幼稚園から小学校1、2年生のころの子供は、親の言うことをよく聞きます。しかも、この時期は模倣の時代なので、与えられたことは何でもどんどん吸収します。
しかし、だからといって、いろいろな勉強や習い事をやらせすぎると、時間ばかりとられて結局何も身につかないことになってしまいます。
子供による向き不向きはありますが、共通して一つだけ大事なものを挙げるとすれば、それは国語力をつけることです。
では、国語力はどのようにして身につけるのでしょうか。
小さいころの国語力は、聞く力、読む力、書く力の順番でつけていきます。なぜ、この順番になるかというと、聞く、読む、書くの順で勉強的になるからです。また、聞く、読む、書くよりも勉強的なのが問題を解くことです。

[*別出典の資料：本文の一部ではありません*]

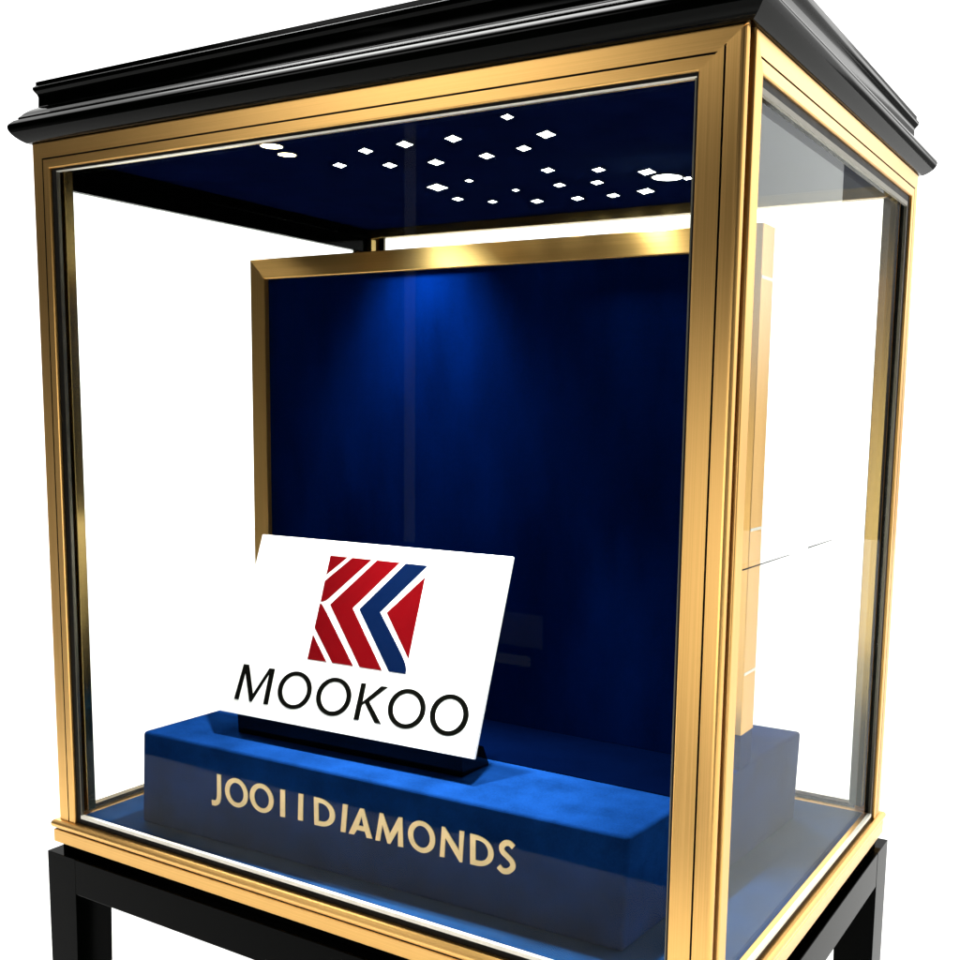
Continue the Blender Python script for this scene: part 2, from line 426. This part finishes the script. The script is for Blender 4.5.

勉強的なものは、どうしても量が不足します。聞くこと、つまりおしゃべりであれば、時間がたつのも忘れて熱中することができます。読むことも同様です。寝る時間になっても、読むのをやめられないというのはだれでもあります。書くことに関しては、我を忘れて書くというのは学年がもっと上がったときの話で、小さいころは書くことに熱中することはあまりありません。問題を解くことは、更に熱中できません。
子供たちは、起きている時間のほとんどを国語的に生きています。つまり、日本語によって感じたり考えたりしながら生きています。その膨大な国語的な生活時間の中で、たかだか15分や30分ドリルをやったからといって、国語力が向上するわけではありません。
国語力のある子は、問題集を解くような勉強などしていません。日常生活における国語的なやりとりが充実しているから自然に国語力がついているのです。
では、国語的な生活を充実させるためには、どうしたらいいのでしょうか。
よく言われるのは読み聞かせです。読み聞かせをたっぷりされて育った子は、国語力も思考力も向上します。
しかし、読み聞かせのいちばんの問題は、親の負担が大きいことです。親も日々の生活でくたびれているので、毎晩子供のために、自分にとって興味のない本を10分も20分も読んであげるというのは難しいことも多いのです。
そこで、おすすめするのが、読み聞かせではなく、お母さんの作った千夜一夜物語を聞かせてあげることです。人間は、創造的なことをしているときにはくたびれませんから、本を読んで聞かせてあげることよりも、お母さんがアドリブで作った物語を聞かせてあげる方がずっと長く話ができます。全部アドリブでやるほどの材料がないという場合は、種本を読んでおいて、それを思い出して話をすることもできます。日本にはたくさんの昔話がありますから、材料には事欠きません。昔話以外に、歴史上の人物の伝記やエピソードなども面白い材料になります。
しかし、読み聞かせは、夜寝ながらすることが多いので、あまり長くはできません。読み聞かせよりも大事なのが、日常の会話です。
日常の会話は、親も楽しみながら話すことができます。大事なことは、
1、ちょっと難しめの言葉も入れて、
2、短い文ではなく、長い文で、
3、単文よりも、複文や重文で、
4、楽しく、面白く、
話をすることです。
会話というと、大人はすぐに自分の知識を披露するような一方的な話をしがちです。子供に、「ねえ、豆まきって知っている? あれはね……」というような自分の知っている知識を伝えるような会話になってしまうと、話が弾みません。結論を出すことが目的なのではなく、会話を楽しむことが目的なのですから、その場で考えながら創造的に話をする必要があります。
創造的な話と同じように面白いのが、親の体験に基づく失敗談や自慢話です。こういう話でしたら、親も話していて楽しいし、子供も聞いていて楽しくなります。
この楽しい会話の中で、少し難しめの言葉も入れて、短い文よりも長い文で、単文よりも複文や重文を入れて話すようにすれば、それが問題集を解くよりもずっと効果のある国語の勉強になっているのです。